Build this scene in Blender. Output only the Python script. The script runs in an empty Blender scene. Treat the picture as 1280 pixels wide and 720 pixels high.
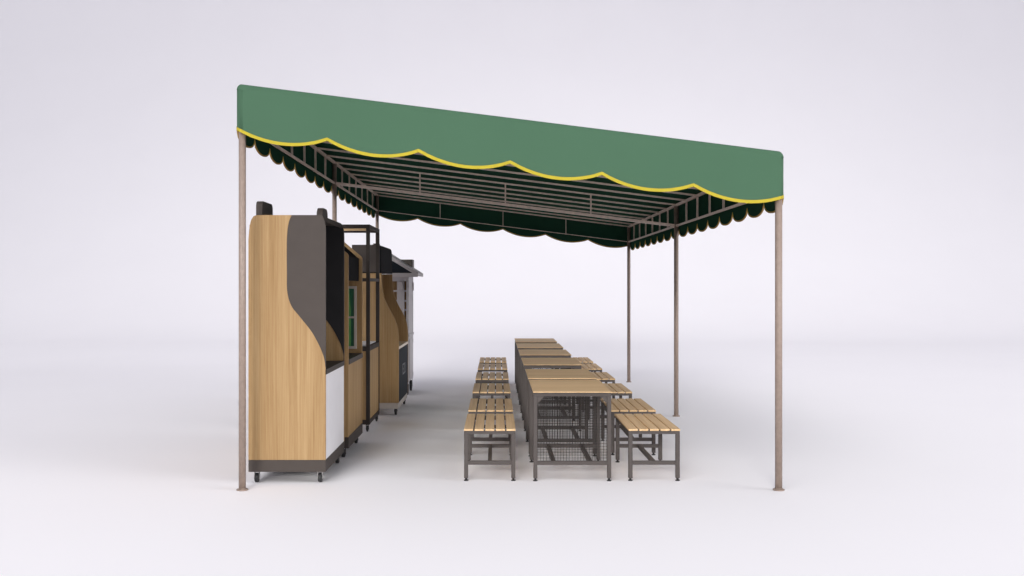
import bpy, bmesh, math, random
from mathutils import Vector, Matrix

random.seed(4)
S = bpy.context.scene
COL = S.collection
PI = math.pi

# ------------------------------------------------------------------ camera frame
EYE = 1.662                     # eye height
CAM = bpy.data.cameras.new('camera')
CAM.sensor_width = 36.0
CAM.lens = 35.0
CAM.shift_x = 19.5 / 1280
CAM.shift_y = -1.7 / 1280
CAM.clip_end = 400
cam = bpy.data.objects.new('camera', CAM)
COL.objects.link(cam)
cam.location = (0, 0, EYE)
cam.rotation_euler = (PI / 2, 0, 0)
S.camera = cam

# ------------------------------------------------------------------ materials
def new_mat(name, rough=0.5, metal=0.0, spec=0.5):
    m = bpy.data.materials.new(name)
    m.use_nodes = True
    nt = m.node_tree
    b = nt.nodes['Principled BSDF']
    b.inputs['Roughness'].default_value = rough
    b.inputs['Metallic'].default_value = metal
    b.inputs['Specular IOR Level'].default_value = spec
    return m, nt, b

def node(nt, kind, **kw):
    n = nt.nodes.new(kind)
    for k, v in kw.items():
        setattr(n, k, v)
    return n

def painted(name, col, rough=0.5, metal=0.0, var=0.06, scale=6.0, bump=0.0, bscale=200.0, spec=0.5):
    """A plain colour with faint unevenness in tone and gloss."""
    m, nt, b = new_mat(name, rough, metal, spec)
    tc = node(nt, 'ShaderNodeTexCoord')
    no = node(nt, 'ShaderNodeTexNoise')
    no.inputs['Scale'].default_value = scale
    no.inputs['Detail'].default_value = 5
    nt.links.new(tc.outputs['Object'], no.inputs['Vector'])
    mr = node(nt, 'ShaderNodeMapRange')
    mr.inputs['From Min'].default_value = 0.3
    mr.inputs['From Max'].default_value = 0.7
    mr.inputs['To Min'].default_value = 1 - var
    mr.inputs['To Max'].default_value = 1 + var
    nt.links.new(no.outputs['Fac'], mr.inputs['Value'])
    mx = node(nt, 'ShaderNodeVectorMath', operation='SCALE')
    mx.inputs[0].default_value = col
    nt.links.new(mr.outputs['Result'], mx.inputs['Scale'])
    nt.links.new(mx.outputs['Vector'], b.inputs['Base Color'])
    if bump:
        nb = node(nt, 'ShaderNodeTexNoise')
        nb.inputs['Scale'].default_value = bscale
        nt.links.new(tc.outputs['Object'], nb.inputs['Vector'])
        bp = node(nt, 'ShaderNodeBump')
        bp.inputs['Strength'].default_value = bump
        bp.inputs['Distance'].default_value = 0.002
        nt.links.new(nb.outputs['Fac'], bp.inputs['Height'])
        nt.links.new(bp.outputs['Normal'], b.inputs['Normal'])
    return m

def wood(name, axis, light, dark, rough=0.6, density=1.0, mixk=1.0):
    """Oak veneer: long fine grain along one axis, broad streaks and short pores."""
    m, nt, b = new_mat(name, rough, spec=0.2)
    tc = node(nt, 'ShaderNodeTexCoord')
    oi = node(nt, 'ShaderNodeObjectInfo')
    off = node(nt, 'ShaderNodeVectorMath', operation='SCALE')
    off.inputs[0].default_value = (37.0, 17.0, 53.0)
    nt.links.new(oi.outputs['Random'], off.inputs['Scale'])
    add = node(nt, 'ShaderNodeVectorMath', operation='ADD')
    nt.links.new(tc.outputs['Object'], add.inputs[0])
    nt.links.new(off.outputs['Vector'], add.inputs[1])
    def grain(across, along, detail, rgh, dist):
        sc = [across] * 3
        sc['xyz'.index(axis)] = along
        mp = node(nt, 'ShaderNodeMapping')
        mp.inputs['Scale'].default_value = sc
        nt.links.new(add.outputs['Vector'], mp.inputs['Vector'])
        n = node(nt, 'ShaderNodeTexNoise')
        n.inputs['Scale'].default_value = 1.0
        n.inputs['Detail'].default_value = detail
        n.inputs['Roughness'].default_value = rgh
        n.inputs['Distortion'].default_value = dist
        nt.links.new(mp.outputs['Vector'], n.inputs['Vector'])
        return n
    broad = grain(9 * density, 0.35, 3, 0.5, 0.4)
    fine = grain(70 * density, 1.1, 6, 0.7, 0.2)
    pore = grain(190 * density, 9.0, 2, 0.5, 0.0)
    r = node(nt, 'ShaderNodeValToRGB')
    r.color_ramp.elements[0].position = 0.36
    r.color_ramp.elements[1].position = 0.66
    nt.links.new(broad.outputs['Fac'], r.inputs['Fac'])
    r2 = node(nt, 'ShaderNodeValToRGB')
    r2.color_ramp.elements[0].position = 0.36
    r2.color_ramp.elements[1].position = 0.64
    nt.links.new(fine.outputs['Fac'], r2.inputs['Fac'])
    r3 = node(nt, 'ShaderNodeValToRGB')
    r3.color_ramp.elements[0].position = 0.28
    r3.color_ramp.elements[1].position = 0.42
    nt.links.new(pore.outputs['Fac'], r3.inputs['Fac'])
    m1 = node(nt, 'ShaderNodeMath', operation='MULTIPLY_ADD')
    m1.inputs[1].default_value = 0.34
    nt.links.new(r.outputs['Color'], m1.inputs[0])
    m2 = node(nt, 'ShaderNodeMath', operation='MULTIPLY_ADD')
    m2.inputs[1].default_value = 0.51
    m2.inputs[2].default_value = 0.0
    nt.links.new(r2.outputs['Color'], m2.inputs[0])
    nt.links.new(m2.outputs[0], m1.inputs[2])
    m3 = node(nt, 'ShaderNodeMath', operation='MULTIPLY_ADD')
    m3.inputs[1].default_value = 0.15
    nt.links.new(r3.outputs['Color'], m3.inputs[0])
    nt.links.new(m1.outputs[0], m3.inputs[2])
    mix = node(nt, 'ShaderNodeMix', data_type='RGBA')
    nt.links.new(m3.outputs[0], mix.inputs['Factor'])
    mix.inputs['A'].default_value = (*dark, 1)
    mix.inputs['B'].default_value = (*light, 1)
    nt.links.new(mix.outputs['Result'], b.inputs['Base Color'])
    bp = node(nt, 'ShaderNodeBump')
    bp.inputs['Strength'].default_value = 0.15
    bp.inputs['Distance'].default_value = 0.001
    nt.links.new(m3.outputs[0], bp.inputs['Height'])
    nt.links.new(bp.outputs['Normal'], b.inputs['Normal'])
    return m

def fabric(name, col, rough=0.8, var=0.03, spec=0.3):
    m, nt, b = new_mat(name, rough, spec=spec)
    tc = node(nt, 'ShaderNodeTexCoord')
    no = node(nt, 'ShaderNodeTexNoise')
    no.inputs['Scale'].default_value = 1.3
    no.inputs['Detail'].default_value = 4
    nt.links.new(tc.outputs['Object'], no.inputs['Vector'])
    mr = node(nt, 'ShaderNodeMapRange')
    mr.inputs['From Min'].default_value = 0.3
    mr.inputs['From Max'].default_value = 0.7
    mr.inputs['To Min'].default_value = 1 - var
    mr.inputs['To Max'].default_value = 1 + var
    nt.links.new(no.outputs['Fac'], mr.inputs['Value'])
    mx = node(nt, 'ShaderNodeVectorMath', operation='SCALE')
    mx.inputs[0].default_value = col
    nt.links.new(mr.outputs['Result'], mx.inputs['Scale'])
    nt.links.new(mx.outputs['Vector'], b.inputs['Base Color'])
    wv = node(nt, 'ShaderNodeTexNoise')
    wv.inputs['Scale'].default_value = 420
    nt.links.new(tc.outputs['Object'], wv.inputs['Vector'])
    bp = node(nt, 'ShaderNodeBump')
    bp.inputs['Strength'].default_value = 0.12
    bp.inputs['Distance'].default_value = 0.001
    nt.links.new(wv.outputs['Fac'], bp.inputs['Height'])
    nt.links.new(bp.outputs['Normal'], b.inputs['Normal'])
    return m

OAK_L, OAK_D = (0.420, 0.282, 0.140), (0.250, 0.142, 0.055)
PALE_L, PALE_D = (0.780, 0.555, 0.315), (0.500, 0.320, 0.160)
M = {
    'floor': painted('floor_white', (0.945, 0.932, 0.950), 0.95, var=0.006, scale=0.4, spec=0.04),
    'oak_z': wood('oak_upright', 'z', OAK_L, OAK_D),
    'oak_y': wood('oak_along', 'y', PALE_L, PALE_D),
    'oak_x': wood('oak_across', 'x', PALE_L, PALE_D),
    'green': fabric('canopy_green', (0.053, 0.123, 0.071)),
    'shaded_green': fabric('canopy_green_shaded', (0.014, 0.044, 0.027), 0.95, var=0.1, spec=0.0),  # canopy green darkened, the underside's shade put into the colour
    'trim_back': fabric('trim_underside', (0.30, 0.19, 0.06), 0.9, spec=0.1),
    'yellow': fabric('yellow_trim', (0.45, 0.365, 0.028)),
    'post': painted('post_taupe', (0.28, 0.215, 0.178), 0.45, 0.0, var=0.10, scale=30, bump=0.3, bscale=500),
    'tent_steel': painted('frame_taupe', (0.60, 0.48, 0.41), 0.4, 0.0, var=0.12, scale=25),
    'steel': painted('furniture_steel', (0.074, 0.063, 0.059), 0.5, var=0.05, scale=20, bump=0.15, bscale=700, spec=0.25),
    'wire': painted('mesh_wire', (0.030, 0.026, 0.024), 0.5, var=0.1, spec=0.2),
    'inner_dark': painted('hood_inner_dark', (0.030, 0.029, 0.030), 0.8, var=0.06, scale=6, spec=0.05),
    'dark': painted('charcoal_board', (0.066, 0.055, 0.049), 0.6, var=0.04, scale=8, spec=0.15),
    'black': painted('black_board', (0.011, 0.011, 0.012), 0.8, var=0.1, scale=10, spec=0.04),
    'blackframe': painted('dark_brown_frame', (0.042, 0.035, 0.031), 0.6, var=0.08, scale=15, spec=0.1),
    'navy': painted('black_panel', (0.018, 0.023, 0.029), 0.7, var=0.08, spec=0.08),
    'white': painted('white_board', (0.80, 0.79, 0.82), 0.4, var=0.015),
    'white_house': painted('house_white', (0.42, 0.40, 0.41), 0.5, var=0.03),
    'cream': painted('cream_top', (0.66, 0.56, 0.43), 0.4, var=0.04),
    'grey': painted('pale_grey_paint', (0.46, 0.43, 0.43), 0.5, var=0.04),
    'palegrey': painted('pale_plinth', (0.50, 0.45, 0.40), 0.5, var=0.05),
    'rubber': painted('caster_rubber', (0.020, 0.020, 0.021), 0.6, var=0.1),
    'chrome': painted('caster_steel', (0.42, 0.41, 0.40), 0.3, 0.6, var=0.08),
    'greenglass': painted('green_panel', (0.024, 0.135, 0.068), 0.35, var=0.08),
    'greenlight': painted('green_stripe', (0.13, 0.36, 0.11), 0.35, var=0.08),
    'brown': painted('brown_box', (0.075, 0.060, 0.048), 0.5, var=0.12),
    'letter': painted('pale_letter', (0.15, 0.155, 0.165), 0.6, var=0.02),
}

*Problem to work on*
Exactly as written, please give again the lines from the beginning of the listing through the line containing "PI = math.pi", inclusive, without any pictures.

*Result for this task*
Build this scene in Blender. Output only the Python script. The script runs in an empty Blender scene. Treat the picture as 1280 pixels wide and 720 pixels high.
import bpy, bmesh, math, random
from mathutils import Vector, Matrix

random.seed(4)
S = bpy.context.scene
COL = S.collection
PI = math.pi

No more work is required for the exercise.